Once you’re done with those, it may be worth a little fire to diversify your diet. For example, you might want to add some blanched sugar snaps or broccoli florets to your salad for added crunch or sweetness. That would take less than four minutes—three to get the water boiling and about 30 seconds more to parboil the vegetables before transferring them to an ice bath. They go marvelously well with a creamy miso-tahini dressing and a few slices of raw salmon (flash-cured by judiciously sprinkling it with kosher salt and sugar and refrigerating it for a few hours, weighed down under a platter). Personally, I would crave some sesame seed–sprinkled steamed rice with it, which one could cook in the relative cool of the morning—add a dash of rice vinegar and do not refrigerate it lest it turns to a block of cement. Crisping a nori leaf over a gas flame for a few seconds before crushing it to bits and sprinkling it over the rice is also fairly painless and adds variety. Or consider the old staple of hard-boiled eggs served with blanched string beans and canned sardines, topped with just a few red onion rings and some chopped parsley.
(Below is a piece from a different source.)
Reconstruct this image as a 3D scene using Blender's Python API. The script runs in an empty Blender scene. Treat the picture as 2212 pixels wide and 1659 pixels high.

Then of course, there is room-temperature pasta: Boil it in the morning, drain and toss with olive oil until no longer steaming-hot, and fold in diced heirloom tomatoes, torn basil leaves, lemon zest, and slivers of raw garlic. Leave it, covered, to marinate all day, and add cubed Mozzarella di Bufala just before serving. Come to think of it, you could do the same with torn-up chunks of stale bread and call it Panzanella—just add capers and a touch of vinegar. Essentially, the sky is the limit if you plan ahead to do some of the de facto “cooking” before it gets so hot in your kitchen that all you want to do is sink into a bathtub filled with cold water, some floating cucumber slices, and rose petals, and call it a diet night.

Speaking of dieting, dessert should not be a problem: Crushed berries from the farmer’s market with a touch of balsamic vinegar, graham crackers, or ginger-snap crumbs, and a splash of ice-cold heavy cream—or a scoop of vanilla gelato, since you’re already melting away anyway.